Layer the cabbage, apple, meat and sliced sausage in a casserole.  Cover with the sauce and cook for 1 hour at 180C, gas 4.  Stir well then sprinkle with the chopped parsley and serve hot with jacket potatoes.

A final tip before I leave, probably given it before but one worth remembering as it can make a great deal of difference to the end flavour of a dish:
fresh/dried herbs... always add dried herbs at the start of assembling/cooking a dish.   Fresh herbs should be added towards the end of cooking (or at the very end) to maintain their flavour.  Use four times as much (by measure) of fresh herbs as you need if using dried - 1 tsp dried herbs, OR 1 good tablespoon chopped fresh herbs.
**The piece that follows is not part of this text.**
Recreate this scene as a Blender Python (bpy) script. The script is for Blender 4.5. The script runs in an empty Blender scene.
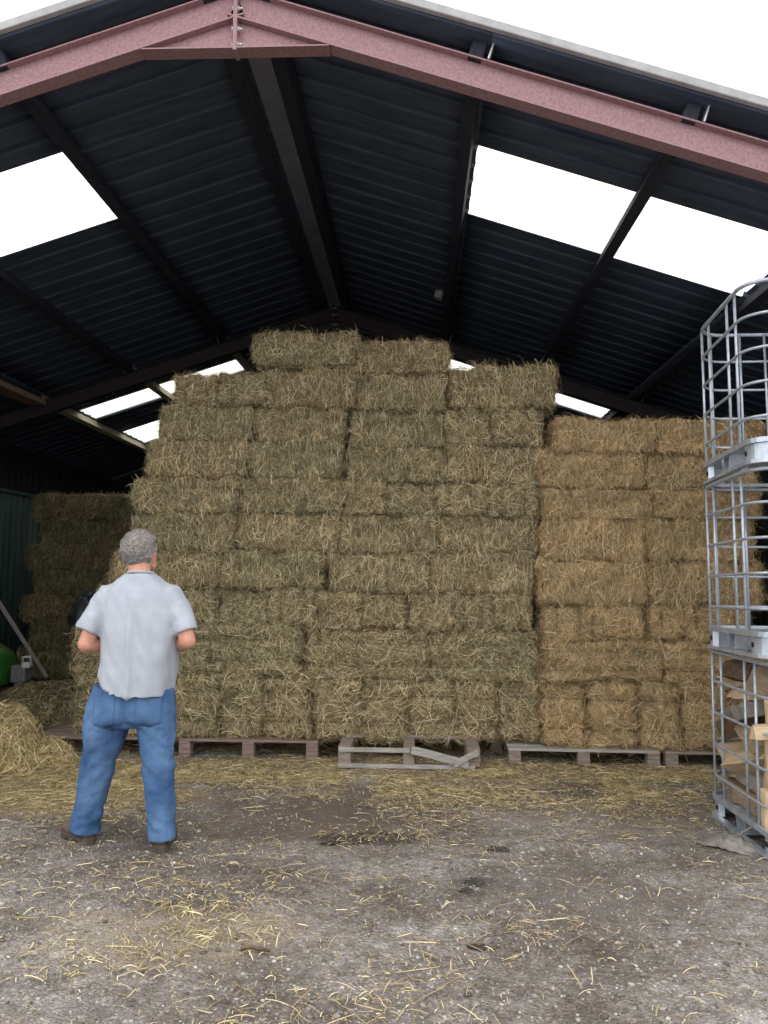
import bpy, bmesh, math, random
import numpy as np
from mathutils import Vector, Matrix, Quaternion, noise, Euler

random.seed(7)
rng = np.random.default_rng(11)
scn = bpy.context.scene
COL = scn.collection
V = Vector
PI = math.pi

# ------------------------------------------------------------------ helpers
def link(o, parent=None):
    COL.objects.link(o)
    if parent is not None:
        o.parent = parent
    return o

def tag(o, label=None, cat=None, group=None, kind=None):
    if label: o['label'] = label
    if cat: o['category'] = cat
    if group: o['group'] = group
    if kind: o['kind'] = kind
    return o

def empty(name, loc=(0, 0, 0), rz=0.0):
    o = bpy.data.objects.new(name, None)
    o.empty_display_size = 0.1
    o.location = loc
    o.rotation_euler = (0, 0, rz)
    return link(o)

def np_mesh(name, verts, faces4=None, faces3=None, smooth=False):
    """fast mesh from numpy arrays"""
    me = bpy.data.meshes.new(name)
    verts = np.asarray(verts, np.float32)
    me.vertices.add(len(verts))
    me.vertices.foreach_set('co', verts.ravel())
    idx = []; tot = []
    if faces4 is not None and len(faces4):
        f = np.asarray(faces4, np.int32); idx.append(f.ravel()); tot.append(np.full(len(f), 4, np.int32))
    if faces3 is not None and len(faces3):
        f = np.asarray(faces3, np.int32); idx.append(f.ravel()); tot.append(np.full(len(f), 3, np.int32))
    idx = np.concatenate(idx); tot = np.concatenate(tot)
    start = np.concatenate([[0], np.cumsum(tot)[:-1]]).astype(np.int32)
    me.loops.add(len(idx)); me.loops.foreach_set('vertex_index', idx)
    me.polygons.add(len(tot)); me.polygons.foreach_set('loop_start', start)
    me.polygons.foreach_set('loop_total', tot)
    if smooth:
        me.polygons.foreach_set('use_smooth', np.ones(len(tot), bool))
    me.update(calc_edges=True)
    me.validate()
    return me

def obj(name, me, mat, parent=None):
    o = bpy.data.objects.new(name, me)
    if mat is not None:
        me.materials.clear(); me.materials.append(mat)
    return link(o, parent)

def bm_obj(name, bm, mat, parent=None, smooth=False, bevel=0.0):
    me = bpy.data.meshes.new(name)
    bmesh.ops.recalc_face_normals(bm, faces=bm.faces[:])
    bm.to_mesh(me); bm.free()
    if smooth:
        for p in me.polygons: p.use_smooth = True
    o = obj(name, me, mat, parent)
    if bevel:
        m = o.modifiers.new('bev', 'BEVEL'); m.width = bevel; m.segments = 2; m.limit_method = 'ANGLE'
    return o

def add_box(bm, c, s, rot=None):
    """box centred c with full sizes s, rot = Matrix 3x3 or Euler tuple"""
    r = bmesh.ops.create_cube(bm, size=1.0)
    M = Matrix.Diagonal((s[0], s[1], s[2], 1))
    if rot is not None:
        R = rot if isinstance(rot, Matrix) else Euler(rot).to_matrix()
        M = R.to_4x4() @ M
    M = Matrix.Translation(c) @ M
    bmesh.ops.transform(bm, matrix=M, verts=r['verts'])
    return r['verts']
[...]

The one herb that is best used dried rather than fresh is oregano as this -when fresh - has a very strong flavour that may not be to everyone's taste.  If you wish to use a fresh herb then use marjoram which is very similar to oregano but has not such a strong flavour, and use a little rather than a lot.  Do the taste test when adding herbs and spices, you can always add more but never take it away.

Hope to be back with you again tomorrow.  Thursday is hair (and coffee) day, both Friday and Saturday I will be baking for the social club, so may have to take days off blogging towards the end of the week.  Will try to plan my cooking to allow me time, and if I don't stay up late I get up early enough to give me time to sit and have a chat with you.  So keep logging on, you never know, I might be back most days.  Keep warm both indoors and out, and enjoy the sunshine even though it is cold. Nothing like sunshine to lift the spirits.    Keep those comments coming, and any queries you send will be replied to as immediately as possible.   TTFN.